--- RECORDED DATA ---
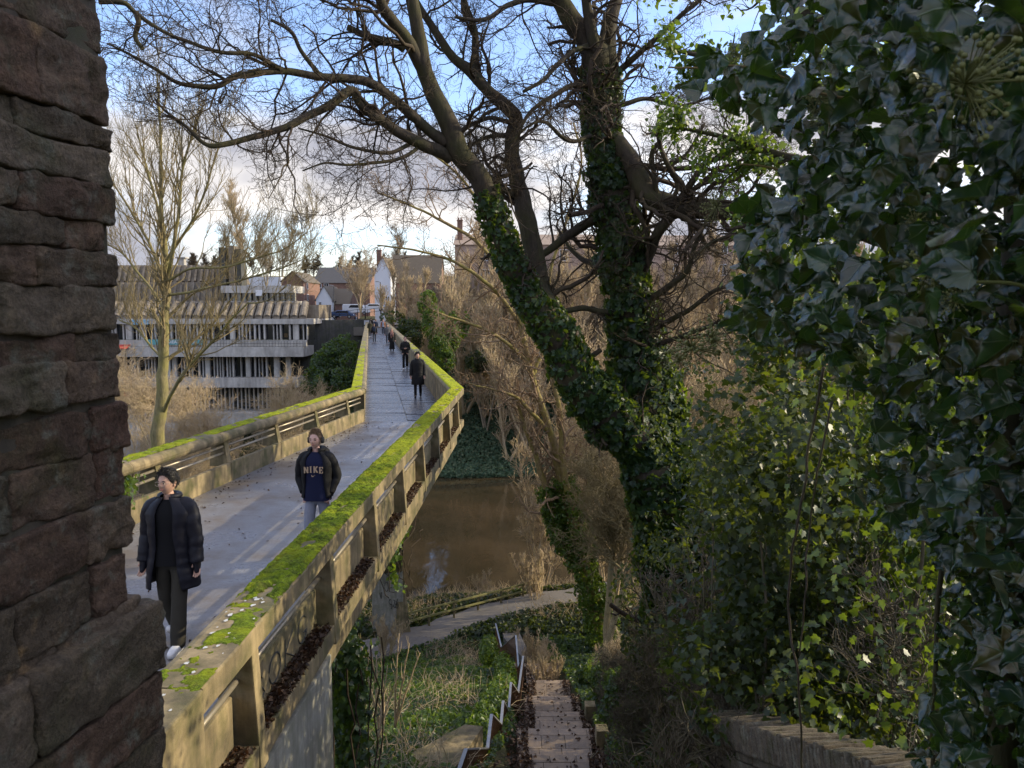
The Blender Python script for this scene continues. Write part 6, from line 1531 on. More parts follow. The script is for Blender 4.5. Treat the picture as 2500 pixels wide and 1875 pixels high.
def umbel(px, py, d, r, seed):
    rg = np.random.default_rng(seed); c = at(px, py, d); K = 64; v = nrm(rg.normal(size=(K, 3))+[-.2, -.5, .2]); e = c+v*r*rg.uniform(.5, 1.1, (K, 1))
    Q = np.stack([c+(e-c)*t for t in np.linspace(0, 1, 3)], 1); V1, F1 = tubes(Q, np.full((K, 3), r*.012), 4)
    V0, F0 = _CB[3]; V0 = nrm(V0)*r*.058; V2 = (e[:, None]+V0[None]).reshape(-1, 3); F2 = (F0[None]+np.arange(K)[:, None, None]*len(V0)).reshape(-1, 4)
    V, Fs = merge([(V1, F1), (V2, F2)]); np_mesh('flower_head', V, Fs, M['berry'], ic, smooth=True)
for i, (px, py, d, r) in enumerate(((2355, 205, 1.1, .075), (2380, 190, 1.18, .06), (2275, 655, 1.35, .05), (2235, 545, 1.7, .03), (2370, 590, 1.6, .035), (2335, 730, 1.5, .035), (2000, 240, 2.2, .05), (1990, 270, 2.3, .045), (1800, 135, 2.2, .04), (1690, 850, 3.2, .11), (1740, 830, 3.2, .10), (1660, 880, 3.3, .08), (2100, 870, 2.1, .03), (1750, 505, 2.4, .05))): umbel(px, py, d, r, 900+i)
# ---- a tree behind the curtain whose boughs carry sunlit ivy, upper right
D = 11.5
Il = [[(2330, 1500, D, 60), (2300, 1000, D, 52), (2260, 600, D, 46), (2220, 250, D, 38), (2180, -100, D, 30)], [(2240, 420, D, 24), (2060, 300, D-.3, 16), (1900, 210, D-.5, 12), (1760, 150, D-.7, 8), (1640, 120, D-.9, 4)],
      [(2230, 500, D, 22), (2050, 420, D+.3, 15), (1900, 380, D+.4, 10), (1760, 330, D+.6, 6), (1650, 310, D+.7, 3)], [(2200, 150, D, 20), (2000, 50, D, 14), (1850, -20, D, 9), (1700, -60, D, 5)], [(2250, 620, D, 20), (2050, 560, D, 13), (1900, 540, D+.3, 8), (1780, 560, D+.5, 4)]]
it = thing('ivy_laden_tree', 'tree with sunlit ivy leaves on its boughs at the upper right behind the curtain', 'tree', gr(2330, 1500, -1))
cur = [limb(grow_on(l), 7) for l in Il]; mb = MB()
mb.tube(*cur[0], 12)
mb.build('trunk', M['bark'], it, smooth=True)
PR = [resample(P, Rr, 20) for P, Rr in cur]; b2, r2 = spawn(np.array([p for p, r in PR]), np.array([r for p, r in PR]), 16, .2, 1, (.4, 1.1), (.6, 1.6), 7, rg, .05, .6, .35, .006)
b3, r3 = spawn(b2, r2, 5, .2, 1, (.4, 1.1), (.2, .6), 5, rg, 0, .6, .6, .004)
CP_ = [resample(P, Rr, 24) for P, Rr in cur]; V, Fs = tube_parts([(np.array([p for p, r in CP_]), np.array([r for p, r in CP_])*.97, 9), (b2, r2, 5), (b3, r3, 3)]); np_mesh('branches', V, Fs, M['bark'], it, smooth=True)
E = np.concatenate([b2.reshape(-1, 3), b3.reshape(-1, 3), b3.reshape(-1, 3)]); E = E[fbm(E*1.1, 3) > -.02]; E = E[rg.integers(0, len(E), 9000)]+rg.normal(size=(9000, 3))*.09
V, Fq = leaves(E, np.tile([-.2, -.3, .8], (len(E), 1)), rg.uniform(.055, .10, len(E)), LEAF, rg, .8); np_mesh('ivy', V, [Fq], M['ivy_lit'], it)

LD = []
for _ in range(420):
    d = rg.uniform(7, 23.5); l = LI(d)+.06; r = RO(d)-W_
    u = min(rg.exponential(.10), 1) if rg.random() < .72 else rg.random(); LD.append((l+(r-l)*u, d, .014))
LD = np.array(LD); V, Fq = leaves(LD, np.tile([0, 0, 1.], (len(LD), 1)), rg.uniform(.025, .06, len(LD)), LEAF, rg, .35); tag(np_mesh('deck_leaves', V, [Fq], M['dead']), 'small dead leaves and grit scattered along the left kerb of the deck', 'dead leaves', None, 'stuff')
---
SET EXERCISE:
Do not copy the pictures, but repeat every line exactly.

EXERCISE ANSWER:
The Blender Python script for this scene continues. Write part 6, from line 1531 on. More parts follow. The script is for Blender 4.5. Treat the picture as 2500 pixels wide and 1875 pixels high.
def umbel(px, py, d, r, seed):
    rg = np.random.default_rng(seed); c = at(px, py, d); K = 64; v = nrm(rg.normal(size=(K, 3))+[-.2, -.5, .2]); e = c+v*r*rg.uniform(.5, 1.1, (K, 1))
    Q = np.stack([c+(e-c)*t for t in np.linspace(0, 1, 3)], 1); V1, F1 = tubes(Q, np.full((K, 3), r*.012), 4)
    V0, F0 = _CB[3]; V0 = nrm(V0)*r*.058; V2 = (e[:, None]+V0[None]).reshape(-1, 3); F2 = (F0[None]+np.arange(K)[:, None, None]*len(V0)).reshape(-1, 4)
    V, Fs = merge([(V1, F1), (V2, F2)]); np_mesh('flower_head', V, Fs, M['berry'], ic, smooth=True)
for i, (px, py, d, r) in enumerate(((2355, 205, 1.1, .075), (2380, 190, 1.18, .06), (2275, 655, 1.35, .05), (2235, 545, 1.7, .03), (2370, 590, 1.6, .035), (2335, 730, 1.5, .035), (2000, 240, 2.2, .05), (1990, 270, 2.3, .045), (1800, 135, 2.2, .04), (1690, 850, 3.2, .11), (1740, 830, 3.2, .10), (1660, 880, 3.3, .08), (2100, 870, 2.1, .03), (1750, 505, 2.4, .05))): umbel(px, py, d, r, 900+i)
# ---- a tree behind the curtain whose boughs carry sunlit ivy, upper right
D = 11.5
Il = [[(2330, 1500, D, 60), (2300, 1000, D, 52), (2260, 600, D, 46), (2220, 250, D, 38), (2180, -100, D, 30)], [(2240, 420, D, 24), (2060, 300, D-.3, 16), (1900, 210, D-.5, 12), (1760, 150, D-.7, 8), (1640, 120, D-.9, 4)],
      [(2230, 500, D, 22), (2050, 420, D+.3, 15), (1900, 380, D+.4, 10), (1760, 330, D+.6, 6), (1650, 310, D+.7, 3)], [(2200, 150, D, 20), (2000, 50, D, 14), (1850, -20, D, 9), (1700, -60, D, 5)], [(2250, 620, D, 20), (2050, 560, D, 13), (1900, 540, D+.3, 8), (1780, 560, D+.5, 4)]]
it = thing('ivy_laden_tree', 'tree with sunlit ivy leaves on its boughs at the upper right behind the curtain', 'tree', gr(2330, 1500, -1))
cur = [limb(grow_on(l), 7) for l in Il]; mb = MB()
mb.tube(*cur[0], 12)
mb.build('trunk', M['bark'], it, smooth=True)
PR = [resample(P, Rr, 20) for P, Rr in cur]; b2, r2 = spawn(np.array([p for p, r in PR]), np.array([r for p, r in PR]), 16, .2, 1, (.4, 1.1), (.6, 1.6), 7, rg, .05, .6, .35, .006)
b3, r3 = spawn(b2, r2, 5, .2, 1, (.4, 1.1), (.2, .6), 5, rg, 0, .6, .6, .004)
CP_ = [resample(P, Rr, 24) for P, Rr in cur]; V, Fs = tube_parts([(np.array([p for p, r in CP_]), np.array([r for p, r in CP_])*.97, 9), (b2, r2, 5), (b3, r3, 3)]); np_mesh('branches', V, Fs, M['bark'], it, smooth=True)
E = np.concatenate([b2.reshape(-1, 3), b3.reshape(-1, 3), b3.reshape(-1, 3)]); E = E[fbm(E*1.1, 3) > -.02]; E = E[rg.integers(0, len(E), 9000)]+rg.normal(size=(9000, 3))*.09
V, Fq = leaves(E, np.tile([-.2, -.3, .8], (len(E), 1)), rg.uniform(.055, .10, len(E)), LEAF, rg, .8); np_mesh('ivy', V, [Fq], M['ivy_lit'], it)

LD = []
for _ in range(420):
    d = rg.uniform(7, 23.5); l = LI(d)+.06; r = RO(d)-W_
    u = min(rg.exponential(.10), 1) if rg.random() < .72 else rg.random(); LD.append((l+(r-l)*u, d, .014))
LD = np.array(LD); V, Fq = leaves(LD, np.tile([0, 0, 1.], (len(LD), 1)), rg.uniform(.025, .06, len(LD)), LEAF, rg, .35); tag(np_mesh('deck_leaves', V, [Fq], M['dead']), 'small dead leaves and grit scattered along the left kerb of the deck', 'dead leaves', None, 'stuff')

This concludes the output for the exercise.